Finding time for homework, rest and socializing can be challenging. Holak is typically awake around 19 hours on a typical weekday.

“I don’t really have a lot of free time so most of my free time is spent doing homework,” she said. “Well my family is far away so I don’t get to talk to them very much, but … it’s good living with my friend because she is always by me so I can talk to her anytime I want … and some of my friends are on the team so I see them every day.”

Mass communications major Zach Hillstrom works between 35 and 40 hours per week and is currently enrolled in 12 credit hours at CSU-Pueblo. On a typical weekday, he is awake for around 18 hours. He commutes to campus from Colorado Springs, a drive that takes away additional time from his schedule.

“A typical weekday for me consists of school in the morning and afternoon, and then work in the evening. I am usually down in Pueblo on campus … on Monday and Tuesday from 10 (a.m.) to 4 (p.m.), and then at work from 5 (p.m.) to around midnight,” he said.

Juggling a full-time schedule both academically and otherwise presents obvious challenges of exhaustion, stress and hectic time management.

“Planning ahead I guess is the most critical element in balancing all of those aspects of my life. I do so poorly sometimes but when I am able to successfully plan ahead it always helps,” Hillstrom said.

According to CSU-Pueblo career services and employee relations specialist, Megan Gregorich, other challenges can include “being overwhelmed, not having enough time to complete homework and keep good grades, not being able to participate in campus organizations and activities, not getting the full college experience.”

Despite the stress in an overloaded schedule, Holak finds the good within the busiest parts.

“The best part of being a full time athlete being a part of the team and setting goals because it makes me feel a sense of accomplishment,” she said, “and the best part about being a student is the social work program is amazing here and just thinking of the future and all those that I’ll get to help in the future.”

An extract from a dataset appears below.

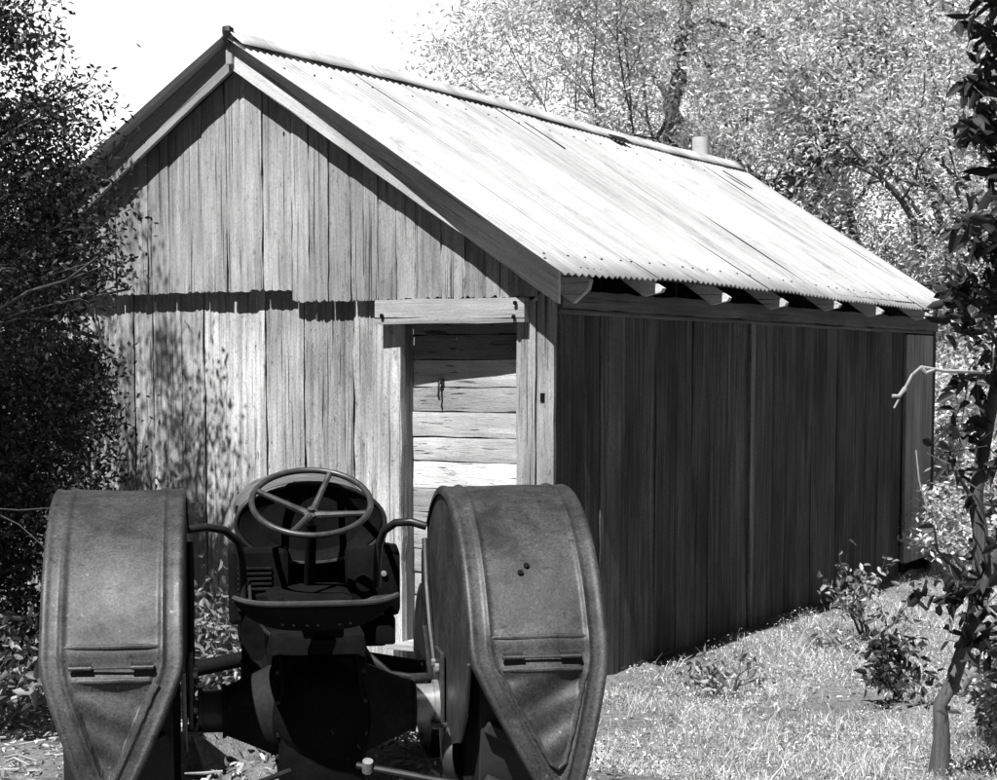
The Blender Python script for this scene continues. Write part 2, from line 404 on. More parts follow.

Hillstrom relies on caffeine to get him through the hectic days.

“Luckily we have plenty of readily available coffee on campus and the restaurant I work in has an espresso machine so a combination of caffeine and the drive to finish school and make money are what keep me going,” he said.

Through learning time management skills between full-time course loads and full-time schedules, Gregorich said it is important that these students remember “to not stretch yourself too thin. You need to find a good balance.”